Dziś nadstawiamy ucha nad nagraniem The Visitors, poczynionym w marcu bieżącego roku w jednym z londyńskich
studiów nagraniowych. Spotkało się tam czterech muzyków: Marcello Magliocchi na
perkusji (głównie instrumentach perkusyjnych), Adrian Northover na saksofonie
sopranowym i altowym, Neil Metcalfe na flecie (jako jedyny z tego grona grywał
w Spontaneous Music Ensemble!) i Phil Gibbs na gitarze. Sześcioczęściowa
improwizacja trwa 64 minuty i 46 sekund, a dostarczą ją brytyjski FMR Records.
Album w formacie CD, to jedna z jesiennych premier labelu.
Arrival. Szum
szczoteczek perkusyjnych, mały flet, skromna gitara i saksofon sopranowy,
którego dźwięk początkowo dociera do nas z tak zwanego drugiego, a nawet
trzeciego planu – oto elementy składowe swobodnej improwizacji, dla której
ważny jest szczegół, pojedynczy dźwięk, budowanej z precyzją i bez nadmiernego
pośpiechu. Większość instrumentów zdaje się być zestrojona bardzo wysoko, a elementem
konstytuującym przebieg improwizacji jest intensywna kreacja na talerzach
bardzo rozbudowanej podsekcji zestawu perkusyjnego.

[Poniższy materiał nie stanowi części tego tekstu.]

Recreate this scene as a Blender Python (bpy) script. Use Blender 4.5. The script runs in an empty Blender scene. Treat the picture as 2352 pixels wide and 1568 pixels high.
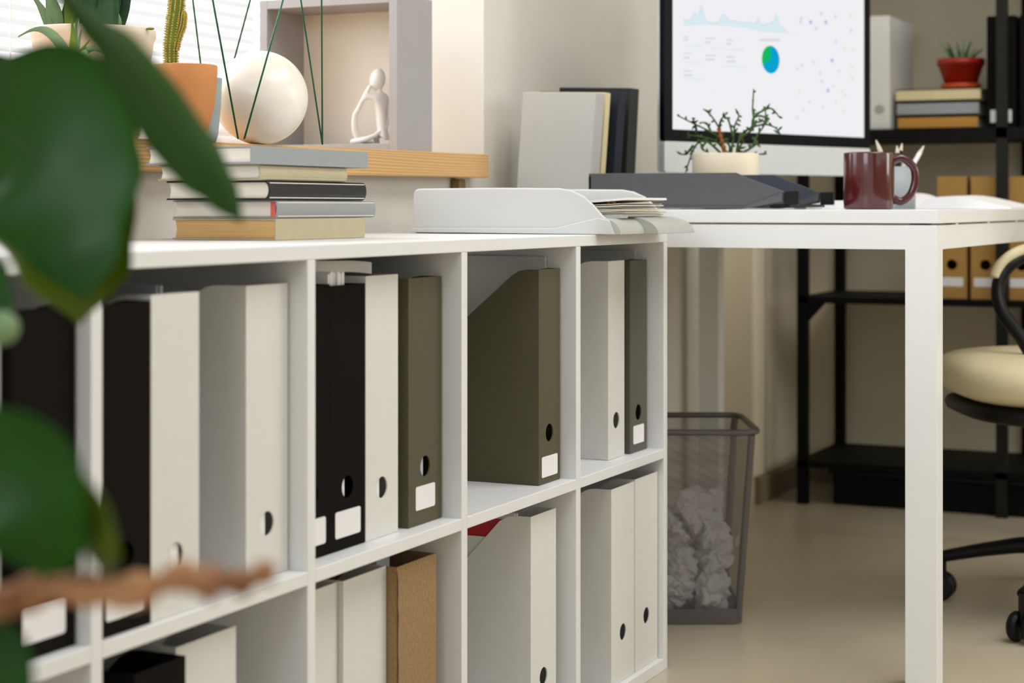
import bpy, bmesh, math, random
from mathutils import Vector, Matrix, noise
random.seed(7)
PI = math.pi
S = bpy.context.scene
C = S.collection

# ------------------------------------------------------------------ camera
F = 4150.0            # focal length in pixels of the 2352-wide frame
CX, HY = 1176.0, 475.0  # principal column, horizon row
H = 0.745             # camera height
TH = math.atan((3140-1176)/4150)
FW = Vector((math.cos(TH), math.sin(TH), 0)); RT = Vector((math.sin(TH), -math.cos(TH), 0)); UP = Vector((0, 0, 1))
CAM = Vector((0, 0, H))
cam = bpy.data.cameras.new('camera'); camo = bpy.data.objects.new('camera', cam); C.objects.link(camo)
camo.location = CAM; camo.rotation_euler = (PI/2, 0, TH - PI/2)
cam.sensor_width = 36; cam.lens = F/2352*36; cam.sensor_fit = 'HORIZONTAL'
cam.shift_y = -(784-HY)/2352
cam.clip_start = 0.05
cam.dof.use_dof = True; cam.dof.focus_distance = 2.5; cam.dof.aperture_fstop = 4.8; cam.dof.aperture_blades = 0
S.camera = camo

# ------------------------------------------------------------------ world, light, exposure
S.view_settings.view_transform = 'Standard'; S.view_settings.look = 'None'
S.view_settings.gamma = 1; S.view_settings.use_curve_mapping = False
S.view_settings.exposure = 0.12
w = bpy.data.worlds.new('world'); S.world = w; w.use_nodes = True
bg = w.node_tree.nodes['Background']; bg.inputs[0].default_value = (1.0, 0.99, 0.97, 1); bg.inputs[1].default_value = 0.85

def area(name, loc, target, sx, sy, power, col):
    l = bpy.data.lights.new(name, 'AREA'); l.shape = 'RECTANGLE'; l.size = sx; l.size_y = sy; l.energy = power; l.color = col
    o = bpy.data.objects.new(name, l); C.objects.link(o); o.location = loc
    o.rotation_euler = (Vector(target)-Vector(loc)).to_track_quat('-Z', 'Y').to_euler()
    return o
# assumed lights behind the camera and room side, not known windows, then added fills
area('assumed_rear_fill_light', (-1.5, 0.95, 1.9), (2.8, 0.85, 0.6), 1.8, 1.0, 26, (0.86, 0.94, 1.0))  # assumed light, no window known; brightens the desk front, leaves shelf cavities dim
area('assumed_side_fill_light', (1.1, -2.5, 1.9), (2.0, 1.2, 0.5), 2.0, 1.4, 8.5, (0.76, 0.89, 1.0))  # assumed fill that lights the shelf fronts and window wall, no window known
area('far_side_fill_light', (3.3, -2.5, 2.0), (3.0, 1.4, 0.6), 2.2, 1.5, 10, (0.80, 0.91, 1.0))  # added fill that lifts the far wall and desk side, not a known window
area('overhead_fill_light', (2.3, -0.35, 2.72), (2.3, -0.3, 0), 2.2, 1.4, 48, (0.96, 0.97, 0.98))  # added overhead fill for soft ambient light, not a known fixture
area('back_side_fill_light', (4.3, -2.4, 1.5), (4.5, .9, .4), .9, 1.2, 20, (1.0, 0.97, 0.92))  # added fill to raise the dim back area, rack and chair
# daylight pouring through the blinds of the window niche
area('window_daylight', (2.1, 2.45, 1.75), (2.3, 1.2, 0.9), 1.9, 1.6, 62, (0.97, 0.985, 1.0))
S.cycles.use_denoising = True
S.cycles.max_bounces = 10; S.cycles.transparent_max_bounces = 24
S.cycles.sample_clamp_indirect = 6; S.cycles.caustics_reflective = False; S.cycles.caustics_refractive = False

# ------------------------------------------------------------------ pixel -> world
def ray(x, y):
    return FW + RT*((x-CX)/F) - UP*((y-HY)/F)
def at(x, y, D=None, X=None, Y=None, Z=None):
    r = ray(x, y)
    if D is not None: s = D
    elif X is not None: s = X/r.x
    elif Y is not None: s = Y/r.y
    else: s = (Z-H)/r.z
    return CAM + r*s
def wd(lat, dep, z): return FW*dep + RT*lat + UP*z

# ------------------------------------------------------------------ materials
def srgb(h):
    if isinstance(h, str): h = [int(h[i:i+2], 16) for i in (0, 2, 4)]
    return [((c/255)/12.92 if c/255 <= .04045 else ((c/255+.055)/1.055)**2.4) for c in h] + [1]
def mat(name, col, rough=.6, var=.04, scale=30, bump=0.0, metal=0, spec=.4, coat=0, sss=0, sheen=0, col2=None, stretch=None, transl=0):
    m = bpy.data.materials.new(name); m.use_nodes = True; nt = m.node_tree; N = nt.nodes; L = nt.links
    b = N['Principled BSDF']; b.inputs['Roughness'].default_value = rough; b.inputs['Metallic'].default_value = metal
    b.inputs['Specular IOR Level'].default_value = spec; b.inputs['Coat Weight'].default_value = coat
    if sss: b.inputs['Subsurface Weight'].default_value = sss; b.inputs['Subsurface Scale'].default_value = .02
    if sheen: b.inputs['Sheen Weight'].default_value = sheen
    c = srgb(col)
    tc = N.new('ShaderNodeTexCoord'); mp = N.new('ShaderNodeMapping'); L.new(tc.outputs['Object'], mp.inputs[0])
    if stretch: mp.inputs['Scale'].default_value = stretch
    n = N.new('ShaderNodeTexNoise'); n.inputs['Scale'].default_value = scale; n.inputs['Detail'].default_value = 4
    L.new(mp.outputs[0], n.inputs['Vector'])
    r = N.new('ShaderNodeValToRGB'); e = r.color_ramp.elements; e[0].position = .3; e[1].position = .7
    if col2: e[0].color = srgb(col2); e[1].color = c
    else:
        e[0].color = [x*(1-var) for x in c[:3]]+[1]; e[1].color = [min(1, x*(1+var)) for x in c[:3]]+[1]
    L.new(n.outputs['Fac'], r.inputs[0]); L.new(r.outputs[0], b.inputs['Base Color'])
    if bump:
        bp = N.new('ShaderNodeBump'); bp.inputs['Strength'].default_value = bump; bp.inputs['Distance'].default_value = .002
        L.new(n.outputs['Fac'], bp.inputs['Height']); L.new(bp.outputs[0], b.inputs['Normal'])
    if transl:
        t = N.new('ShaderNodeBsdfTranslucent'); L.new(r.outputs[0], t.inputs[0]); mx = N.new('ShaderNodeMixShader')
        mx.inputs[0].default_value = transl; L.new(b.outputs[0], mx.inputs[1]); L.new(t.outputs[0], mx.inputs[2])
        L.new(mx.outputs[0], N['Material Output'].inputs[0])
    return m
def emit(name, col, s=1.0):
    m = bpy.data.materials.new(name); m.use_nodes = True; N = m.node_tree.nodes; N.remove(N['Principled BSDF'])
    e = N.new('ShaderNodeEmission'); e.inputs[0].default_value = srgb(col); e.inputs[1].default_value = s
    m.node_tree.links.new(e.outputs[0], N['Material Output'].inputs[0]); return m
M = {}
M['wall'] = mat('wall_paint', 'dedad1', .75, .015, 6, .08)
M['wall_b'] = mat('shade_warmed_wall_paint', 'dfd5bb', .75, .015, 6, .06)  # wall paint warmed so the back walls carry the brown tone of shade
M['ceil'] = mat('ceiling_paint', 'd2cfc6', .8, .01, 5)
M['wall_far'] = mat('wall_paint_taupe', 'b0a898', .8, .01, 5)
M['floor'] = mat('floor_vinyl', 'c2b69e', .28, .05, 4, .03, spec=.45)
M['white'] = mat('white_laminate', 'e4e4e4', .42, .012, 12, .02)
M['desk'] = mat('white_lacquer', 'eeeff0', .38, .01, 8)
M['card_w'] = mat('white_card', 'dad9d4', .62, .015, 60, .05)
M['card_b'] = mat('black_card', '100c0a', .8, .06, 80, .06, spec=.1)
M['card_g'] = mat('olive_grey_card', '5a5643', .75, .04, 80, .05, spec=.15)
M['card_g2'] = mat('brown_grey_card', '5c5a50', .7, .04, 80, .05, spec=.25)
M['kraft'] = mat('kraft_card', 'a3845e', .8, .1, 260, .08, col2='8a6e4c')
M['kraft2'] = mat('kraft_file', 'b08748', .8, .05, 90, .04)
M['label'] = mat('label_paper', 'ece9ea', .6, .01)
M['paper'] = mat('paper', 'efedee', .7, .015, 20)
M['paperblue'] = mat('grey_paper', 'b4b8c4', .7, .02, 20)
M['red'] = mat('red_card', 'b3202c', .5, .04)
M['pages'] = mat('book_pages', 'efe8dc', .8, .05, 8, .2, stretch=(1, 1, 60))
M['pagesy'] = mat('yellow_book_pages', 'dfb981', .8, .09, 8, .2, stretch=(1, 1, 60), col2='cfa368')
M['b_grey'] = mat('grey_book_cloth', '979c9d', .7, .02, 200, .03)
M['b_grey2'] = mat('mid_grey_book_cloth', 'b3b2ad', .7, .02, 200, .03)
M['b_beige'] = mat('beige_book_cloth', 'b9ad8e', .7, .04, 60, .03)
M['b_black'] = mat('black_book_leather', '11131b', .42, .08, 120, .15)
M['charcoal'] = mat('charcoal_cloth', '353533', .8, .03, 60, spec=.2)
M['navy'] = mat('navy_cloth', '2a2e38', .8, .03, 60, spec=.2)
M['base'] = mat('shaded_baseboard_paint', '85775f', .6)  # wall tone darkened for the shade along the wall foot
M['b_cream'] = mat('cream_book_cloth', 'd8c99c', .7, .03, 60)
M['b_orange'] = mat('ochre_book_cloth', 'bf8a3c', .7, .03, 60)
M['b_mid'] = mat('stone_grey_book_cloth', '969796', .7, .02, 200, .03)
M['coral'] = mat('coral_headband', 'e0645a', .6)
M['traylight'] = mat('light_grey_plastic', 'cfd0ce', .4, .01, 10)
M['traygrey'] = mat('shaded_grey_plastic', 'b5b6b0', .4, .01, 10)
M['traydark'] = mat('dark_grey_plastic', '504f53', .5, .04, 40)
M['trayblue'] = mat('slate_plastic', '3a3f4b', .5, .04, 40)
M['blackm'] = mat('black_metal', '060505', .6, .1, 60, spec=.15)
M['rackm'] = mat('dark_steel', '1c1a17', .6, .1, 60, spec=.2)
M['binmetal'] = mat('grey_bin_metal', '6a6765', .4, .04, 60, metal=.4)
M['blackp'] = mat('black_plastic', '070708', .45, .06, 60, spec=.25)
M['cream'] = mat('cream_leather', 'd9cba6', .5, .03, 30, .1)
M['alu'] = mat('brushed_aluminium', 'c8cbcb', .45, .02, 40, metal=.15)
M['glassblk'] = mat('black_glass', '04040a', .4, .0, 5, spec=.08)
M['maroon'] = mat('maroon_ceramic', '461012', .18, .03, 10, spec=.5, coat=.5)
M['maroon_in'] = mat('maroon_rim', '7c4a44', .3, .03, 10)
M['redpot'] = mat('red_glaze', 'a32210', .35, .05, 20, spec=.5)
M['orangepot'] = mat('orange_glaze', 'bb4a1c', .4, .05, 20)
M['terra'] = mat('terracotta', 'd08a52', .7, .05, 14, .05)
M['creampot'] = mat('cream_ceramic', 'ecdfc6', .45, .02, 10, spec=.5)
M['whitepot'] = mat('ivory_plastic', 'ecdcc8', .5, .03, 10)
M['greypot'] = mat('grey_blue_ceramic', '9aa2a4', .5, .03, 10)
M['soil'] = mat('potting_soil', '3a2a1c', .95, .3, 120, .8)
M['globe'] = mat('opal_glass', 'f6eee2', .22, .01, 5, spec=.5, sss=.3)
M['boxgrey'] = mat('grey_frame_lacquer', 'a9a5a6', .5, .02, 20)
M['boxin'] = mat('cream_card_back', 'f1e7d8', .7, .02, 20)
M['statue'] = mat('white_resin', 'f4f1ec', .45, .01, 20)
M['wire'] = mat('green_wire', '1d5a3c', .35, .05, 30, metal=.3)
M['leaf'] = mat('rubber_leaf', '1d520c', .4, .2, 9, .03, spec=.28, coat=.0, transl=.22)
M['leafback'] = mat('young_leaf', '647a10', .4, .12, 9, .05, transl=.4)
M['midrib'] = mat('leaf_midrib', '35562a', .4, .1, 20, transl=.2)
M['branch'] = mat('brown_bark', 'b3845c', .75, .2, 24, .4, col2='7a4a2a')
M['snake'] = mat('snake_leaf', '3c6b3c', .45, .3, 8, .05, stretch=(1, 1, 4), col2='1d3d22', transl=.15)
M['aloe'] = mat('aloe_leaf', '86a377', .5, .1, 30, transl=.2)
M['lime'] = mat('lime_leaf', '8da32e', .5, .1, 30, transl=.3)
M['cactus'] = mat('cactus_skin', '84932f', .6, .2, 60, .3, col2='6a7a24')
M['spine'] = mat('cactus_spine', 'd9bf6a', .7)
M['twig'] = mat('rhipsalis_stem', '41612c', .6, .2, 30, transl=.1)
M['twigd'] = mat('brown_twig', '8a4d22', .7, .2, 30)
M['pencil'] = mat('pencil_wood', 'd8cbb6', .6, .05)
M['screen'] = emit('screen_white', 'e7e6ea', 1.0)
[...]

Muzycy od pierwszej sekundy
studyjnego koncertu budują opowieść bardzo kolektywnie. Tworzą ją często z
mikrofraz, delikatnych dźwięków, które świetnie ze sobą konweniują. Zatem
szczególna zwiewność, pewna dramaturgiczna ulotność czystej akustyki, to maturalne
atrybuty tej smakowitej improwizacji. Artyści są w stanie wejść w tryb
dynamicznej narracji dosłownie w mgnieniu oka. Równie błyskawicznie pokonują
drogę powrotną. Oto demokracja, która w pierwszej odsłonie, po fazie
wprowadzenia, zdaje się tworzyć pod niezwykle światłym przewodnictwem saksofonu
sopranowego. Wiele dzieje się tu w górze,
a za dolne dźwięki odpowiada prawie
wyłącznie gitara, która jednak wcale nie pędzi jakimś szczególnie niskim strojem.

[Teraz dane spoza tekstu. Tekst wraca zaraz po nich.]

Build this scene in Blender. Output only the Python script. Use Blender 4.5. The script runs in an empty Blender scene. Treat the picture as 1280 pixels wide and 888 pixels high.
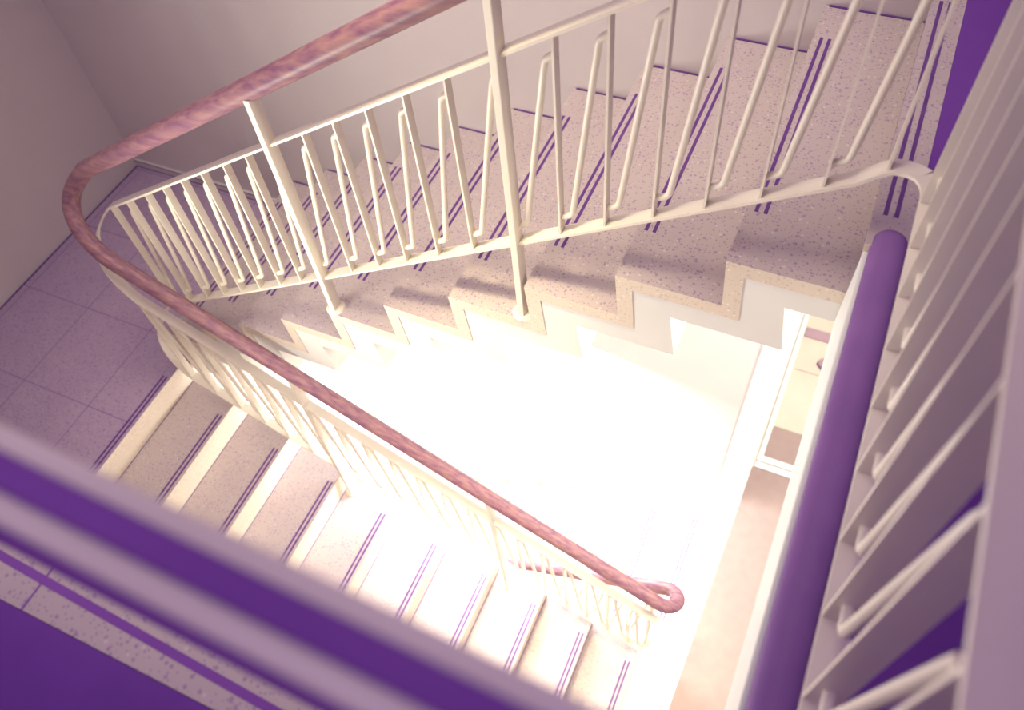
import bpy, bmesh, math
from mathutils import Vector, Matrix

S = bpy.context.scene
COL = S.collection

# ------------------------------------------------------------------ measures (metres)
T = 0.29            # going
H = 0.17672         # rise
PITCH = H / T
W = 1.15            # flight width, back wall at Y = W
OV = 0.0128         # riser slope
ZL = -0.0827        # half landing level
XL = -0.975         # wall behind the half landing
XA = 0.2595         # nosing where the descending flight leaves the half landing
ZT = 11 * H         # upper landing
ZF = ZL - 10 * H    # lower floor
XT = 3.19           # upper landing edge

# ------------------------------------------------------------------ materials
def mat(name, col, rough=0.5, spec=0.3, coat=0.0):
    m = bpy.data.materials.new(name)
    m.use_nodes = True
    b = m.node_tree.nodes['Principled BSDF']
    b.inputs['Base Color'].default_value = (*col, 1)
    b.inputs['Roughness'].default_value = rough
    b.inputs['Specular IOR Level'].default_value = spec
    b.inputs['Coat Weight'].default_value = coat
    b.inputs['Coat Roughness'].default_value = 0.15
    return m

def N(m, typ, **kw):
    n = m.node_tree.nodes.new(typ)
    for k, v in kw.items():
        setattr(n, k, v)
    return n

def noise_tint(m, c1, c2, scale=3.0, lo=0.35, hi=0.65, bump=0.0):
    nt = m.node_tree
    b = nt.nodes['Principled BSDF']
    tc = N(m, 'ShaderNodeTexCoord')
    no = N(m, 'ShaderNodeTexNoise'); no.inputs['Scale'].default_value = scale
    no.inputs['Detail'].default_value = 6
    r = N(m, 'ShaderNodeValToRGB')
    r.color_ramp.elements[0].position = lo; r.color_ramp.elements[0].color = (*c1, 1)
    r.color_ramp.elements[1].position = hi; r.color_ramp.elements[1].color = (*c2, 1)
    nt.links.new(tc.outputs['Object'], no.inputs['Vector'])
    nt.links.new(no.outputs['Fac'], r.inputs['Fac'])
    nt.links.new(r.outputs['Color'], b.inputs['Base Color'])
    if bump:
        bp = N(m, 'ShaderNodeBump'); bp.inputs['Strength'].default_value = bump
        bp.inputs['Distance'].default_value = 0.002
        n2 = N(m, 'ShaderNodeTexNoise'); n2.inputs['Scale'].default_value = 220
        nt.links.new(tc.outputs['Object'], n2.inputs['Vector'])
        nt.links.new(n2.outputs['Fac'], bp.inputs['Height'])
        nt.links.new(bp.outputs['Normal'], b.inputs['Normal'])

def terrazzo(name, base, base2, speck, light, joints=None, rough=0.45):
    m = mat(name, base, rough, 0.35)
    nt = m.node_tree; L = nt.links
    b = nt.nodes['Principled BSDF']
    tc = N(m, 'ShaderNodeTexCoord')
    big = N(m, 'ShaderNodeTexNoise'); big.inputs['Scale'].default_value = 5
    big.inputs['Detail'].default_value = 5
    L.new(tc.outputs['Object'], big.inputs['Vector'])
    mix = N(m, 'ShaderNodeMixRGB'); mix.inputs[1].default_value = (*base, 1); mix.inputs[2].default_value = (*base2, 1)
    L.new(big.outputs['Fac'], mix.inputs[0])
    last = mix.outputs[0]
    for scale, thr, col, prob in ((70, 0.28, speck, 0.45), (130, 0.30, speck, 0.5), (55, 0.22, light, 0.30)):
        v = N(m, 'ShaderNodeTexVoronoi'); v.inputs['Scale'].default_value = scale
        L.new(tc.outputs['Object'], v.inputs['Vector'])
        sep = N(m, 'ShaderNodeSeparateColor')
        L.new(v.outputs['Color'], sep.inputs[0])
        lt = N(m, 'ShaderNodeMath', operation='LESS_THAN'); lt.inputs[1].default_value = thr
        L.new(v.outputs['Distance'], lt.inputs[0])
        pr = N(m, 'ShaderNodeMath', operation='LESS_THAN'); pr.inputs[1].default_value = prob
        L.new(sep.outputs[0], pr.inputs[0])
        an = N(m, 'ShaderNodeMath', operation='MULTIPLY')
        L.new(lt.outputs[0], an.inputs[0]); L.new(pr.outputs[0], an.inputs[1])
        mx = N(m, 'ShaderNodeMixRGB'); mx.inputs[2].default_value = (*col, 1)
        L.new(an.outputs[0], mx.inputs[0]); L.new(last, mx.inputs[1])
        last = mx.outputs[0]
    if joints:
        (x0, dx, y0, dy) = joints
        sx = N(m, 'ShaderNodeSeparateXYZ'); L.new(tc.outputs['Object'], sx.inputs[0])
        outs = []
        for k, (o, d) in enumerate(((x0, dx), (y0, dy))):
            a = N(m, 'ShaderNodeMath', operation='SUBTRACT'); a.inputs[1].default_value = o
            L.new(sx.outputs[k], a.inputs[0])
            q = N(m, 'ShaderNodeMath', operation='PINGPONG'); q.inputs[1].default_value = d / 2
            L.new(a.outputs[0], q.inputs[0])
            lt = N(m, 'ShaderNodeMath', operation='LESS_THAN'); lt.inputs[1].default_value = 0.0025
            L.new(q.outputs[0], lt.inputs[0]); outs.append(lt)
        mxm = N(m, 'ShaderNodeMath', operation='MAXIMUM')
        L.new(outs[0].outputs[0], mxm.inputs[0]); L.new(outs[1].outputs[0], mxm.inputs[1])
        mx = N(m, 'ShaderNodeMixRGB'); mx.inputs[2].default_value = (0.26, 0.15, 0.33, 1)
        L.new(mxm.outputs[0], mx.inputs[0]); L.new(last, mx.inputs[1]); last = mx.outputs[0]
    L.new(last, b.inputs['Base Color'])
    return m

M = {}
M['terrazzo'] = terrazzo('terrazzo_grey', (0.53, 0.45, 0.435), (0.46, 0.38, 0.39), (0.35, 0.25, 0.36), (0.60, 0.52, 0.50))
M['landing'] = terrazzo('terrazzo_landing', (0.46, 0.35, 0.46), (0.38, 0.28, 0.42), (0.28, 0.17, 0.36), (0.50, 0.39, 0.48), joints=(-0.484, 0.44, 0.09, 0.51))
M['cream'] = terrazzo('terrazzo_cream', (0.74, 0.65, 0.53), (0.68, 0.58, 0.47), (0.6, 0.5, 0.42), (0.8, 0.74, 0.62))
M['wall'] = mat('wall_paint', (0.66, 0.58, 0.57), 0.85, 0.15); noise_tint(M['wall'], (0.63, 0.575, 0.57), (0.67, 0.61, 0.60), 1.3, bump=0.25)
M['plaster'] = mat('soffit_paint', (0.76, 0.75, 0.70), 0.8, 0.2); noise_tint(M['plaster'], (0.74, 0.73, 0.68), (0.78, 0.77, 0.72), 2.0)
M['paint'] = mat('cream_enamel', (0.80, 0.74, 0.62), 0.38, 0.4); noise_tint(M['paint'], (0.78, 0.72, 0.60), (0.82, 0.76, 0.64), 6.0)
M['plate'] = M['paint']
M['strip'] = mat('dark_grip', (0.13, 0.04, 0.28), 0.7, 0.2); noise_tint(M['strip'], (0.12, 0.042, 0.21), (0.15, 0.06, 0.25), 20)
M['darkfloor'] = mat('dark_floor_covering', (0.16, 0.05, 0.36), 0.9, 0.0); noise_tint(M['darkfloor'], (0.165, 0.058, 0.31), (0.175, 0.062, 0.33), 8)
M['kerb'] = mat('dark_kerb', (0.40, 0.27, 0.50), 0.55, 0.25); noise_tint(M['kerb'], (0.23, 0.11, 0.33), (0.26, 0.125, 0.36), 9)
M['brown'] = mat('brown_lino', (0.50, 0.36, 0.30), 0.8, 0.15); noise_tint(M['brown'], (0.36, 0.27, 0.245), (0.385, 0.29, 0.26), 14)
M['white'] = mat('white_paint', (0.85, 0.86, 0.83), 0.5, 0.3); noise_tint(M['white'], (0.83, 0.85, 0.82), (0.87, 0.87, 0.84), 4)
M['tile'] = mat('cream_tile', (0.66, 0.60, 0.48), 0.5, 0.3); noise_tint(M['tile'], (0.64, 0.58, 0.46), (0.68, 0.62, 0.50), 5)
M['groove_rail_shade'] = mat('dark_inlay_rail_shade', (0.2, 0.1, 0.34), 0.8, 0.1); noise_tint(M['groove_rail_shade'], (0.22, 0.08, 0.36), (0.24, 0.09, 0.39), 9)  # inlay and joints, also the shade painted on the foreground rail
M['shoe'] = mat('dark_leather', (0.42, 0.28, 0.32), 0.6, 0.2); noise_tint(M['shoe'], (0.40, 0.26, 0.30), (0.44, 0.30, 0.34), 12)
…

To właśnie gitara kreuje ciekawą narrację w okolicach 5 minuty, gdy flet i
saksofon plotą pierwszy ważny dla tej płyty dialog. Nic wszakże na tej płycie
nie dzieje się bez udziału bardzo rozbudowanej armii perkusjonalii, którą – jak
już wspomnieliśmy – tworzą głównie talerze, a także delikatne krawędzie werbla
i tomów. W 8 minucie napotykamy na kolejny smakowity dialog – tym razem gitary
i fletu, a zaraz potem saksofonu (już altowego!) i perkusjonalii. Dużo zmienność
akcji, częste zagrywki w podgrupach (challenge
zdaje się tu gonić challange!), to kolejna
cecha tej bystrej zabawy w dźwięki. Na finał pierwszej odsłony – jakże
wysmakowana, bardzo energetyczna ekspozycja kwartetowa, świetnie wytłumiona,
niczym najlepsze momenty z zacnej historii Spontaneous Music Ensemble!
Dispersal. Druga
opowieść rodzi się na strunach gitary i w tubie fletu. Oba instrumenty frazują
bardzo melodycznie, jakby tworzyły ad hoc
ścieżkę dźwiękową do filmu noir. Z
dalekiego świata, wsparcia udzielają talerze i saksofon sopranowy. Opowieść
zwinnie się nawarstwia, gęstnieje pięknym dialogiem na flankach, czynionym
przez posadowione tam instrumenty dęte. W 6 minucie gitara plecie swoją mantrę,
saksofon szumi pustą tubą, a talerze tańczą po nieboskłonie – piękny moment!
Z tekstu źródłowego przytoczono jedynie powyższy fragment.